A proposal more than two years ago to dramatically diminish the federal tax deduction on advertising costs was met with a chorus of derision from the general business community and spurred a frenzied lobbying effort by local broadcasters and other advertising supported industries.  Those protests appear to have paid off as seen in the latest proposal to revamp the federal tax code.

Texas Congressman Kevin Brady, R-The Woodlands, who took the helm of the tax-writing House Ways and Means Committee when his predecessor retired in 2014, has proposed a far different tax reform plan that in part preserves the existing deduction for advertising costs. The deduction has been in place since the income tax was first adopted in the early 20th Century.

While Brady was a member of the committee when the initial reform legislation was unveiled by then-Chairman Dave Camp, R-Michigan, he acknowledged concerns expressed by his broadcasters and others.

Broadcasters underscored the economic impact advertising has on the entire economy thanks to NAB-funded research by IHS Global Insight demonstrating that:

  • Every dollar of ad spending generates, on average, almost $22 of economic output (sales)
  • Every million dollars of annual ad spending supports 81 American jobs
  • By 2017, advertising will account for $6.5 trillion of $42.3 trillion in U.S. output and support 22.1 million of 146.7 million U.S. jobs.
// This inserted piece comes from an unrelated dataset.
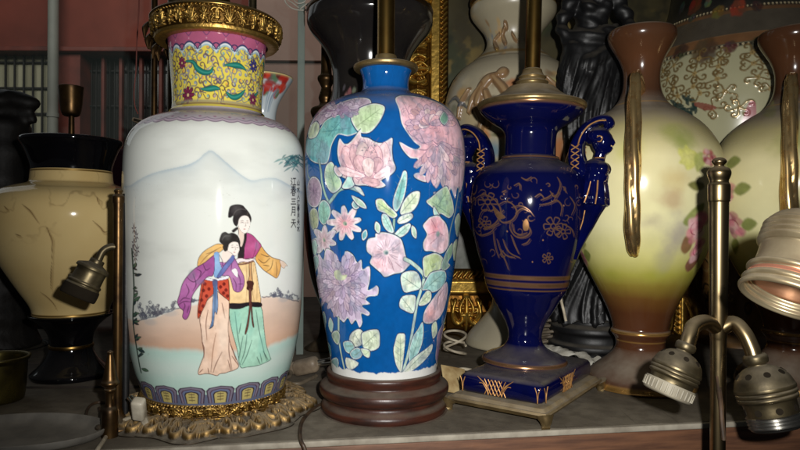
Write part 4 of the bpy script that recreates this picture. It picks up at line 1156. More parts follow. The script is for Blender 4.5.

The research found that an even less aggressive reduction in the deductibility of ad costs than Camp proposed would have triggered:

  • A 19.4 billion loss in ad spending
  • A loss of $419 billion in additional economic output
  • A loss of approximately 42,000 jobs directly related to advertising, and
  • The elimination of an additional 1.6 million American jobs.

While Rep. Brady’s new tax reform plan hasn’t received much media play in the midst of reporting on the presidential election and national concerns about racial tensions, Forbes magazine published this overview on July 10. This New York Times piece published the same day provides further analysis.

Brady has noted that it’s possible other lawmakers may attempt to revisit Camp’s plan to tinker with the advertising deduction, an important caution to broadcasters and others that we must continue to engage with lawmakers as the effort to adopt the new rewrite begins taking shape in the coming year.